> _DO THIS_
Return the count of lines that hold the string "Blender", with no other words.

Stored data:
=-=-=
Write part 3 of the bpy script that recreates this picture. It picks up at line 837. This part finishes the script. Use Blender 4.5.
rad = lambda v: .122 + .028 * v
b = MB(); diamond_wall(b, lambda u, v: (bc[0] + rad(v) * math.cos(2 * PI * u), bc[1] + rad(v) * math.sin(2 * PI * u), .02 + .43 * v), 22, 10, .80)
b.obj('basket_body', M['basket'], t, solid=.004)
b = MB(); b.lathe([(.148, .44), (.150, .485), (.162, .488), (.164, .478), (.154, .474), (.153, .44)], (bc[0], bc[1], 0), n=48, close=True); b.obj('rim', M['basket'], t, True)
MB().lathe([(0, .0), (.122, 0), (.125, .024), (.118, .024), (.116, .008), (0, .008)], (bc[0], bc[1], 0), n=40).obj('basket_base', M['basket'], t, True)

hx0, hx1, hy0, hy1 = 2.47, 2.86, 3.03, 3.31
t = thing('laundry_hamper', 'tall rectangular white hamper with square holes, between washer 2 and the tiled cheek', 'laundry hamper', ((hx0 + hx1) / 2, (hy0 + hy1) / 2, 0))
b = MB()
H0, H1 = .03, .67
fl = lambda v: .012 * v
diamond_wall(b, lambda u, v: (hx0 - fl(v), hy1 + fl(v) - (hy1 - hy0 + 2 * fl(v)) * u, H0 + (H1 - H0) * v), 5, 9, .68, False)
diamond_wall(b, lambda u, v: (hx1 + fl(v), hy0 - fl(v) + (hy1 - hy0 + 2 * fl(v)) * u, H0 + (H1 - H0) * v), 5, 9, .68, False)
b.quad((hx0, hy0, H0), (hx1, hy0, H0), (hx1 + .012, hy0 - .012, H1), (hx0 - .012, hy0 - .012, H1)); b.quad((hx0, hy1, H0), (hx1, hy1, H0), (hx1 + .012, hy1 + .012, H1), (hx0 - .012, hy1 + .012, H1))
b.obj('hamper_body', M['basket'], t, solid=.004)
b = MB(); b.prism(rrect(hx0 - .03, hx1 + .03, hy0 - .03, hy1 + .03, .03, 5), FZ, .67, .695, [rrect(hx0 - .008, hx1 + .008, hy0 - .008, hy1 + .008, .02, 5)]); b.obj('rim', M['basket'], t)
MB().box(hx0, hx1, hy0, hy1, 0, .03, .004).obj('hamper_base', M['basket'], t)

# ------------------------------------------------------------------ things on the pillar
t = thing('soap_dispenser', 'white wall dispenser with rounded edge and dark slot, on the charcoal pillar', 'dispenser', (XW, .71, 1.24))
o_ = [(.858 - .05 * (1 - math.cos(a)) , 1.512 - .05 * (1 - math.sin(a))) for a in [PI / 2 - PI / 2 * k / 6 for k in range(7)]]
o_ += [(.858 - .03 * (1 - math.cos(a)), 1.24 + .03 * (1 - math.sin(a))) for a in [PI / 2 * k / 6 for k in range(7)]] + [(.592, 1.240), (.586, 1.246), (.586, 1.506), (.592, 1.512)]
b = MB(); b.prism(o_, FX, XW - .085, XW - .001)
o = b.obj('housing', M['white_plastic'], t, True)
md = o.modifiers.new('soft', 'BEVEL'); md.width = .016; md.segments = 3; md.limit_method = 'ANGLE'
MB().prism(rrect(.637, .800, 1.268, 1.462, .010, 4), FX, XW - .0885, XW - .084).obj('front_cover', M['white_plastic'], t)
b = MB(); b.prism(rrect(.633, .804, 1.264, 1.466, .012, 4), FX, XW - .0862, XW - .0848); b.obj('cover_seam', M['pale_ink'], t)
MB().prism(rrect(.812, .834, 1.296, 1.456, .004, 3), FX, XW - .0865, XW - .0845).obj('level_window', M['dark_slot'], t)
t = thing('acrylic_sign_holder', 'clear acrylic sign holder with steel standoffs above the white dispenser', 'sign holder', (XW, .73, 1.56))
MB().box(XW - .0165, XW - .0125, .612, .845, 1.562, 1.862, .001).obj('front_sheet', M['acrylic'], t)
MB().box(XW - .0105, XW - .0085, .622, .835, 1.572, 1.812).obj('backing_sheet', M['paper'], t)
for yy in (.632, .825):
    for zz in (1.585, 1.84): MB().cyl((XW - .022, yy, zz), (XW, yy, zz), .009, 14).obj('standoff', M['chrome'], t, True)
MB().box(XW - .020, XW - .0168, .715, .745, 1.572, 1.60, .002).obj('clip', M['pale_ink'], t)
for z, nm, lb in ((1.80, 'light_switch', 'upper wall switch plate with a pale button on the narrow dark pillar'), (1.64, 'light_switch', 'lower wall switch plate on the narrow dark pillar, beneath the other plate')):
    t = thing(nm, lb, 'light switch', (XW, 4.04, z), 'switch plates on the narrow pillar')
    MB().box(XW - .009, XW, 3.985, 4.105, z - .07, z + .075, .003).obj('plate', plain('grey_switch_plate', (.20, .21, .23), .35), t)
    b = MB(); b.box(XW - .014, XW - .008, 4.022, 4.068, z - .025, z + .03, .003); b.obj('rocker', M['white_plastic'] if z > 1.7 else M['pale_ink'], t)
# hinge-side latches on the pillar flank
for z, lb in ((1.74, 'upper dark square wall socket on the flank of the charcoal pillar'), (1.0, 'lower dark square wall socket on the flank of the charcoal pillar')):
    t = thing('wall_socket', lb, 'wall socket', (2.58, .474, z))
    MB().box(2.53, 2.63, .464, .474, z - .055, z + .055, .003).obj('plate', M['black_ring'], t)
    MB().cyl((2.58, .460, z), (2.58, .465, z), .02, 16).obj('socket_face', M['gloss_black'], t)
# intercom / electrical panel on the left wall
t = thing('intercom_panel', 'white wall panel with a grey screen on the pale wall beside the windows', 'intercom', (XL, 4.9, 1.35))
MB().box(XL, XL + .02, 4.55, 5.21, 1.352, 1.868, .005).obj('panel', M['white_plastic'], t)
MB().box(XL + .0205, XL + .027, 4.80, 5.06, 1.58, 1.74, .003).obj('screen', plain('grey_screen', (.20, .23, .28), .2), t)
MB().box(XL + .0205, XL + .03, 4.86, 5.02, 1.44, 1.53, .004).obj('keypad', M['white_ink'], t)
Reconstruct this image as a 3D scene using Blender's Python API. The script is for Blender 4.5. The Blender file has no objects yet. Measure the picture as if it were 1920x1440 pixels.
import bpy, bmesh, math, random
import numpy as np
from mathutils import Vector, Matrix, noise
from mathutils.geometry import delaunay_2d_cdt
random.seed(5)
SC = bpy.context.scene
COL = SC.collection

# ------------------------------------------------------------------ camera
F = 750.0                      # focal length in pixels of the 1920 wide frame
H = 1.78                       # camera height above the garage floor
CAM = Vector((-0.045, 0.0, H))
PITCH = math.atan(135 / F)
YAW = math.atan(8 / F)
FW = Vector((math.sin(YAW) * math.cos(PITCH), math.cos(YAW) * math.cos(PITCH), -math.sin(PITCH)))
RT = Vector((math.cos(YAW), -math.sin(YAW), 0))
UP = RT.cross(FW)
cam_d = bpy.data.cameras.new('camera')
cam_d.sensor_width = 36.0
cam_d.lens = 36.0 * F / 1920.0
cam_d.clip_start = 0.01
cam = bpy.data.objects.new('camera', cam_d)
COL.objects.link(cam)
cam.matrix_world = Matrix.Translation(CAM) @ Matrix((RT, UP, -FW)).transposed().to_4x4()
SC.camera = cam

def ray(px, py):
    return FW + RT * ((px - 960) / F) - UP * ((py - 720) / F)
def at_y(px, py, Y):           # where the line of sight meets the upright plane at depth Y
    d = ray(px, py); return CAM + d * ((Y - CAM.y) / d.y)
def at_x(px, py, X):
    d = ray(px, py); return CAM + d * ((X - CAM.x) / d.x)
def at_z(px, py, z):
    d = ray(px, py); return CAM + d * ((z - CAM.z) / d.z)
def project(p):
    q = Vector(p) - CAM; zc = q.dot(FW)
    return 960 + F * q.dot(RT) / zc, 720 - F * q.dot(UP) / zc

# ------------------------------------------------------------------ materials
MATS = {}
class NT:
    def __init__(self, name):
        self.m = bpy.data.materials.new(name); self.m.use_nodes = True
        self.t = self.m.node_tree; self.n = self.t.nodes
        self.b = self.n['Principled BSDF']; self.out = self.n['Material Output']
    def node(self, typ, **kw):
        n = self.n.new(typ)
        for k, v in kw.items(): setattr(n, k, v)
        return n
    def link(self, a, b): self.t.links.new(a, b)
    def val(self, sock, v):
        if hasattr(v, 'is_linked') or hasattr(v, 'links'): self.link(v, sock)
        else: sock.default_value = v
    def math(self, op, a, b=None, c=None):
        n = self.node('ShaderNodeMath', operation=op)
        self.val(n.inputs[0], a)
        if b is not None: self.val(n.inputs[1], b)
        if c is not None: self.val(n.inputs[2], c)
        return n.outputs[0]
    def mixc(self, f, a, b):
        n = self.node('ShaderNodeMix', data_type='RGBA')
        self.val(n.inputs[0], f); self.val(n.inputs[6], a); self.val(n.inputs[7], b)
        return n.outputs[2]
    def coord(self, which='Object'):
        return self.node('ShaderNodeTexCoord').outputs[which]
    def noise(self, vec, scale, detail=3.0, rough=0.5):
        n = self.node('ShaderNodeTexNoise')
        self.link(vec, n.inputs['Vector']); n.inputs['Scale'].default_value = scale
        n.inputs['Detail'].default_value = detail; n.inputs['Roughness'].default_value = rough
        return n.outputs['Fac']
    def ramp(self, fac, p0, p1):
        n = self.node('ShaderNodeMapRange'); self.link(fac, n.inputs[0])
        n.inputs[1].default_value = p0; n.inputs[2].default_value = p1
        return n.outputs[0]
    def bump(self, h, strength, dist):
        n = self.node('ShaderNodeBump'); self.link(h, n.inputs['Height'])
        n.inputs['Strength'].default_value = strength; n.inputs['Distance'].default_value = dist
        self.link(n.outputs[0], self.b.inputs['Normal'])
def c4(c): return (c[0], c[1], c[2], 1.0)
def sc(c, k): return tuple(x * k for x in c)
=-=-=
> _WRITTEN SOLUTION_
2